Islamophobia and the Scapegoat Mechanism.
So, when Rishi Sunak takes to his lectern warning the nation of a danger to democracy, he is setting up a set of binaries that draw on decades if not centuries of indoctrination, in order to elicit what Johnathan Haidt defines as an ‘emotional’, rather than a ‘rational’ response. By appealing to our Great British values, our religious tolerance, and democratic institutions, Rishi Sunak is evoking a range of ‘patriotic’ emotions while inviting us to think in terms of their opposites, or more accurately, those who oppose them.
If we have Great British Values, then there must exist a dangerous Other, out to undermine these values. If we are tolerant, there must be an intolerant Other, determined to destroy our way of life. The process also reinforces a great deal of the mythology that surrounds notions such as ‘tolerance’, ‘democracy’, and ‘justice’. It reproduces the illusion that the state exists to serve the ‘people’, while actively obfuscating the fact that the state serves the interests of those who have appropriated the state’s institutions for their own ends. But most importantly, the process creates a scapegoat group, which serves an entire plethora of political functions.
Fascism and the Relentless Expansion of the Police State
This is a tactic drawn from Britian’s long and brutal colonial history. Justify your atrocities through victim blaming. Create a scapegoat group in order to refocus people’s anger, and deflect it downwards, away from those causing the atrocities, onto a marginalised group. Use this to justify the relentless expansion of police powers, to limit people’s rights and to redraw the boundaries of the state’s legitimate authority. This is the function of Islamophobia in politics today.
Islamophobia exists in the Tory party and the Labour party, because both can reap the benefits of its deployment in the political sphere. The political mainstream is well aware of the potential consequences of their unconditional support for genocide in Gaza. They know there will be a backlash that will result in more instances such as those witnessed in Rotherham when the people turned their backs on the mainstream candidates and elected George Galloway.

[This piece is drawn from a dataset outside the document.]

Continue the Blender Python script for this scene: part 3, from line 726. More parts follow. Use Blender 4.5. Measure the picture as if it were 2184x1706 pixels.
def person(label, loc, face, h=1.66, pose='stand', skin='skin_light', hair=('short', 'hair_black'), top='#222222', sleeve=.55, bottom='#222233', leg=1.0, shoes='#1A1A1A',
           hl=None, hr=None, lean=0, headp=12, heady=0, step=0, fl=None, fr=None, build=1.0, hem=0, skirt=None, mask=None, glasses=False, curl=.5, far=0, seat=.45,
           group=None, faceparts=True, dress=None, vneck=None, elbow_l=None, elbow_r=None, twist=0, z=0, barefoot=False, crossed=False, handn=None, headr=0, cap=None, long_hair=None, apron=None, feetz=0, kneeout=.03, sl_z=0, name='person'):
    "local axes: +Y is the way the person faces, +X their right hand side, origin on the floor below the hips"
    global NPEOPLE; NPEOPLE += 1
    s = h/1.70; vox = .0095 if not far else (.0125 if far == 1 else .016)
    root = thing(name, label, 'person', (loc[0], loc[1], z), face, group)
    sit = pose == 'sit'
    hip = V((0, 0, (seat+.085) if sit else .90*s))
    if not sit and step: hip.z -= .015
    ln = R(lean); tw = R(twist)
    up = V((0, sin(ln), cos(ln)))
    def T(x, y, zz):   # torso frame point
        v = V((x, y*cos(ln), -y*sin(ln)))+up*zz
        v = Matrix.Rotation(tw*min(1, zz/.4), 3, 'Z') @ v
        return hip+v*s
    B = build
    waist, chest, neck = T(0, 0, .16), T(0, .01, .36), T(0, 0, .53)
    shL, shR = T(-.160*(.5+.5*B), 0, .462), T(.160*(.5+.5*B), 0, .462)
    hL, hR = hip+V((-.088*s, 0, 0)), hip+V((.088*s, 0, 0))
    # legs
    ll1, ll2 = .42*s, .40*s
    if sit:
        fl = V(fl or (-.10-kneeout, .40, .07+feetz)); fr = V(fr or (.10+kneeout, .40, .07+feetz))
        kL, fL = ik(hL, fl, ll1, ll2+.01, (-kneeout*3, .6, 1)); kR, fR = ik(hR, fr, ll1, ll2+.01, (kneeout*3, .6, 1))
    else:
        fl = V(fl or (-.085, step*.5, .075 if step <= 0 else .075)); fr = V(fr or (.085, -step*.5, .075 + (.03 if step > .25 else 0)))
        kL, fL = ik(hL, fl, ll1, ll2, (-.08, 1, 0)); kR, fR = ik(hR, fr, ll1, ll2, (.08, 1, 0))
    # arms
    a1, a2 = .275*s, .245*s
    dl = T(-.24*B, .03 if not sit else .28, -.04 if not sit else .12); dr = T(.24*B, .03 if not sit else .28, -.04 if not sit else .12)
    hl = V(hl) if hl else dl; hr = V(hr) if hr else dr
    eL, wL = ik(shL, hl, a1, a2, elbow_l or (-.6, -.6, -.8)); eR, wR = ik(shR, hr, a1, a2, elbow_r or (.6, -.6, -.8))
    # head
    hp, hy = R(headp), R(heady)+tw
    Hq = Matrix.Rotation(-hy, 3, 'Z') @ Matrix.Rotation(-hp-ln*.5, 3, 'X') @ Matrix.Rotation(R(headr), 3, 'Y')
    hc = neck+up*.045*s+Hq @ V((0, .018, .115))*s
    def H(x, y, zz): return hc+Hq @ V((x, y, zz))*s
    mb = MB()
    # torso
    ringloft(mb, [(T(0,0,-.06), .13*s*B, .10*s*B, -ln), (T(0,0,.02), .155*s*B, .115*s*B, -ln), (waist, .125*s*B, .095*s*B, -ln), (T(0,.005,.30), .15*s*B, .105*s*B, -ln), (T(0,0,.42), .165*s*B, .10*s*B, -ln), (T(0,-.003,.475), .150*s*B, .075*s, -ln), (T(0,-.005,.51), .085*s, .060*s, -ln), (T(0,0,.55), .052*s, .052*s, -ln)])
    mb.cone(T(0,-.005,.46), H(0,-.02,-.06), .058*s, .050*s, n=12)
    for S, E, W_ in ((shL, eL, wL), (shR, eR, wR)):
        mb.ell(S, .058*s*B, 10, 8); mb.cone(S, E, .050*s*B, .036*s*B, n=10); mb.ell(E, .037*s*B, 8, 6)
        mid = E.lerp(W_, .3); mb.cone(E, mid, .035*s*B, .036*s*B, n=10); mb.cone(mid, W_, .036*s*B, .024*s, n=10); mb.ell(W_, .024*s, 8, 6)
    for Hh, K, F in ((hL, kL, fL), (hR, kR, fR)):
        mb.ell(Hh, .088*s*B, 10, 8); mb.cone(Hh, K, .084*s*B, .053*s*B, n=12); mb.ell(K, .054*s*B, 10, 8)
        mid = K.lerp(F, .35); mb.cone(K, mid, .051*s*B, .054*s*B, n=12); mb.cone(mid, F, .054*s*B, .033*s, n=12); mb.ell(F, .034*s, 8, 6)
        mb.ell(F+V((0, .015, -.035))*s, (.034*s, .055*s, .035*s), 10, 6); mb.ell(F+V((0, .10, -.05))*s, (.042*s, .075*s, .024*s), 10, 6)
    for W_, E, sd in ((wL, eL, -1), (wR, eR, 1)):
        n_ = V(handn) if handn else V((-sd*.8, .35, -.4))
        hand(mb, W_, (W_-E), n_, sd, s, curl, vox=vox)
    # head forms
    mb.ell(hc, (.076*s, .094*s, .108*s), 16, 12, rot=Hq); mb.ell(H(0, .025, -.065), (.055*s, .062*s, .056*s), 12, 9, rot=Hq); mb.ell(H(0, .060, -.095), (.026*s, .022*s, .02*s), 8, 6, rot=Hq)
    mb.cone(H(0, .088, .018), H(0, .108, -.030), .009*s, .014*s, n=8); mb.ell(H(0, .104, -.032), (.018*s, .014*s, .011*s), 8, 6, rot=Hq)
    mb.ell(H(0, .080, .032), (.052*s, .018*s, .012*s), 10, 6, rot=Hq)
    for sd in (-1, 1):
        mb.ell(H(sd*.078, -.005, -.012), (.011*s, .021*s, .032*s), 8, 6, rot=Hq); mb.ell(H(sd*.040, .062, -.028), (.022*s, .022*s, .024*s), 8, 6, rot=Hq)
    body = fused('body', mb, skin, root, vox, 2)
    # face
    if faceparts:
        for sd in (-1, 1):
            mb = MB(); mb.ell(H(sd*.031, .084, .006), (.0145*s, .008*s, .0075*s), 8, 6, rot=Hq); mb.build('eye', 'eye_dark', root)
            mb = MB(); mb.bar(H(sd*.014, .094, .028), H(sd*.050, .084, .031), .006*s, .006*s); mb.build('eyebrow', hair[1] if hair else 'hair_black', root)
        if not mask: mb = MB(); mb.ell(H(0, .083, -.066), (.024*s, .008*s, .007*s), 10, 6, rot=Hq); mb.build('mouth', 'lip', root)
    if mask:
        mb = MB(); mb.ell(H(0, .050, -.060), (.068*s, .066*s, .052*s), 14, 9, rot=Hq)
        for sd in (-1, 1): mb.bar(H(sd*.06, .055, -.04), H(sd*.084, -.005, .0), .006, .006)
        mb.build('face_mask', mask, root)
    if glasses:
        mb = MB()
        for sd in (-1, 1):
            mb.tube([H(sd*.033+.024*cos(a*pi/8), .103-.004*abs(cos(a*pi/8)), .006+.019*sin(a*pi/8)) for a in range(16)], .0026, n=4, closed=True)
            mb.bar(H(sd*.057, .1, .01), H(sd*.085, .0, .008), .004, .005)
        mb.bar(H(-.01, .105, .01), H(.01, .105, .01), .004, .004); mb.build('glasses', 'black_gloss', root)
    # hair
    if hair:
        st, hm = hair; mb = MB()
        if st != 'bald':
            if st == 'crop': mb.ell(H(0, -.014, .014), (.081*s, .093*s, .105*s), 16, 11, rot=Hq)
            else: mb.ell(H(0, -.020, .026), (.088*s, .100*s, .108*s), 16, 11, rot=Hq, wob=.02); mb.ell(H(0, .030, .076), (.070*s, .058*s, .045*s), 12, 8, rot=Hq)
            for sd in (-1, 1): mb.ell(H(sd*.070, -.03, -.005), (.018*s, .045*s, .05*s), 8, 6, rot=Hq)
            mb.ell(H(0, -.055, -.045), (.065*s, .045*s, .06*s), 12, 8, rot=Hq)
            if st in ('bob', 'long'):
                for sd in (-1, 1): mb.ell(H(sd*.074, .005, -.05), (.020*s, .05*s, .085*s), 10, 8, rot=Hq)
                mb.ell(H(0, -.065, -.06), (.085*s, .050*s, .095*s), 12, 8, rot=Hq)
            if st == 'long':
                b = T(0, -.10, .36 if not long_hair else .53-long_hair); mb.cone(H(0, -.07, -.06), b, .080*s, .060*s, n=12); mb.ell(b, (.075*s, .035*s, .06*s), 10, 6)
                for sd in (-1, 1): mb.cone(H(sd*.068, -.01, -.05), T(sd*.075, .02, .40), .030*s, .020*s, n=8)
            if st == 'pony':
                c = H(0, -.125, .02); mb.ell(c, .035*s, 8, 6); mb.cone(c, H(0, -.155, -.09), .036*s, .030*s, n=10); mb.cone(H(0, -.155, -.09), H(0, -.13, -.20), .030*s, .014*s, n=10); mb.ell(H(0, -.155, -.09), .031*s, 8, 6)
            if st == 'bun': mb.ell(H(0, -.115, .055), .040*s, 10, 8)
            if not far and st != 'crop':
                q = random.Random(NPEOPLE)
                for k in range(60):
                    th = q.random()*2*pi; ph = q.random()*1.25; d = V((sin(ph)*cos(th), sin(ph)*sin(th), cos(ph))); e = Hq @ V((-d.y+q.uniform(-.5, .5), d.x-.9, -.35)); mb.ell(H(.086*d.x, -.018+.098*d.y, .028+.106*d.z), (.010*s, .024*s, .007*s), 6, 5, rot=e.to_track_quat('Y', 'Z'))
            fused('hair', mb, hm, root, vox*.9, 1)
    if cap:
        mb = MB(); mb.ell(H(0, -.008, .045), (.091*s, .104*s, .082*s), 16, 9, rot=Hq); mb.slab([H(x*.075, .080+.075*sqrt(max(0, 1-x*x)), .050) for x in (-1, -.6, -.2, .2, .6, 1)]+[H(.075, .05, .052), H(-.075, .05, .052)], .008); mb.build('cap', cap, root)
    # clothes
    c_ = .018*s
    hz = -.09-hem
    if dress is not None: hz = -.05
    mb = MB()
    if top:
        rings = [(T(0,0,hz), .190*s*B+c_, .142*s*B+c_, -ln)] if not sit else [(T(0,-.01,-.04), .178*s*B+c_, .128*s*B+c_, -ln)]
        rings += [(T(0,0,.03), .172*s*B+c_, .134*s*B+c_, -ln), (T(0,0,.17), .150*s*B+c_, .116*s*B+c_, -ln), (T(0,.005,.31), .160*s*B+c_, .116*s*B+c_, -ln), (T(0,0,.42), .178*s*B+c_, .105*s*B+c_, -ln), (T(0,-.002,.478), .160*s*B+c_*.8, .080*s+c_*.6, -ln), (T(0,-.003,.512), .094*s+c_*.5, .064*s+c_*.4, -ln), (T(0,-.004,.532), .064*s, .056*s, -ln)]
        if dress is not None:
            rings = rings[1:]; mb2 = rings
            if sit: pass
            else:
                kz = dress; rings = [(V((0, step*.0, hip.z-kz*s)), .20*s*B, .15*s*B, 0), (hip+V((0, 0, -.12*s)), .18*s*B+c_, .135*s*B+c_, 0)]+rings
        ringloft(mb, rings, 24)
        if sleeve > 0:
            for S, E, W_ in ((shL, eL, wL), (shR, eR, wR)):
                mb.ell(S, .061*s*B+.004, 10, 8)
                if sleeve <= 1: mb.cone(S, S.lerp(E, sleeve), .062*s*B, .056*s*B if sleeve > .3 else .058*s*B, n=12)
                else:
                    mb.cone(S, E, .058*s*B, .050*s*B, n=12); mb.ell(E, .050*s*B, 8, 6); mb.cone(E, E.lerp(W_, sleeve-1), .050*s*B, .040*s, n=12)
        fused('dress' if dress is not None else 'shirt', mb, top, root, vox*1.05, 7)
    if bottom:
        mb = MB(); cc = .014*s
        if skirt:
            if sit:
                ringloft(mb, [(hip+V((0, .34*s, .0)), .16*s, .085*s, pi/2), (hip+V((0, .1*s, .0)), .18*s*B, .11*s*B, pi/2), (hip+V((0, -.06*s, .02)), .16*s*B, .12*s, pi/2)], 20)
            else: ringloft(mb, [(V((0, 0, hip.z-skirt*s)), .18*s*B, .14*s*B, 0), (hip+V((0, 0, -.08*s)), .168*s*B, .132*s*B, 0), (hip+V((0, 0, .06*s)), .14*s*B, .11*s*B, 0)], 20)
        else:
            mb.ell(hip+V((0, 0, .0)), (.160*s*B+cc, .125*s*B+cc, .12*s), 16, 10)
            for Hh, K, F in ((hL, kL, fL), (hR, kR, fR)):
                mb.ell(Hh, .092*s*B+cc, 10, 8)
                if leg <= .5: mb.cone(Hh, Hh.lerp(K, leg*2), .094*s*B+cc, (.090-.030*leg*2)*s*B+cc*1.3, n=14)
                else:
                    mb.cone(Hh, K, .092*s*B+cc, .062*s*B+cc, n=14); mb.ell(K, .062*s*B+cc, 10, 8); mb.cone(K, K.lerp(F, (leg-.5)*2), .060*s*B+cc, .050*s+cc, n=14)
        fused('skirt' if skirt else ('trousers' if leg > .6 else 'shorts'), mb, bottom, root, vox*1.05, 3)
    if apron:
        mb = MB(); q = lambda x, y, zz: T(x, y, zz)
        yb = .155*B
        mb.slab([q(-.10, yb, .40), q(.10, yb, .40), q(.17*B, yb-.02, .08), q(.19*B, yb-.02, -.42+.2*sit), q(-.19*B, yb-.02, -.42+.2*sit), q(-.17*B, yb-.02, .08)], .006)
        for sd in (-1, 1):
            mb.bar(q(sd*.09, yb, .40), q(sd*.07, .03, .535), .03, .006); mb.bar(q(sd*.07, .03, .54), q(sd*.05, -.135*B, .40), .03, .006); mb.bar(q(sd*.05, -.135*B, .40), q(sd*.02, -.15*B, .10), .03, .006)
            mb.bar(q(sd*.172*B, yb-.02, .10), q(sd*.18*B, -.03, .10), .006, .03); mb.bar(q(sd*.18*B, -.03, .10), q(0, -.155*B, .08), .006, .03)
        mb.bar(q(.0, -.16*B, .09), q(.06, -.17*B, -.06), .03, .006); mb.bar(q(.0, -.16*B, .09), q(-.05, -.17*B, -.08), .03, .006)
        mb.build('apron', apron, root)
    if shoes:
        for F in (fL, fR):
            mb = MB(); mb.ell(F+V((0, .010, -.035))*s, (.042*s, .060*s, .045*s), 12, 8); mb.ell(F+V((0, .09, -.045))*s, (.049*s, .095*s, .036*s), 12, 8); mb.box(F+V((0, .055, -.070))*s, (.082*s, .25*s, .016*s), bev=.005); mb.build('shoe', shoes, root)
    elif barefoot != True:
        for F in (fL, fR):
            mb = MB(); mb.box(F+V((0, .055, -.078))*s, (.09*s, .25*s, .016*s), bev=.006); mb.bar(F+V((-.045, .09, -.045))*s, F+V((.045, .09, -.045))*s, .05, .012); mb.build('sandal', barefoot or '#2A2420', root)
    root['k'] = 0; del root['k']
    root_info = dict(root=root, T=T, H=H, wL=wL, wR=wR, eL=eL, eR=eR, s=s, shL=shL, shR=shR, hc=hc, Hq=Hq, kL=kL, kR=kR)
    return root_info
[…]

It is entirely understandable, therefore, that the mainstream political class are afraid of the public, whether it be at the ballot box, or in the street. This is why they are trying to remove the right of citizens to peacefully protest. This is why they are trying to limit who can vote and who they can vote for.
Meanwhile Rishi Sunak, speaking from his lectern outside number 10, gave the police his full backing in dealing with dissent in any way they deemed necessary. This is the government’s authoritarian agenda and it’s beginning to look more and more like fascism every day.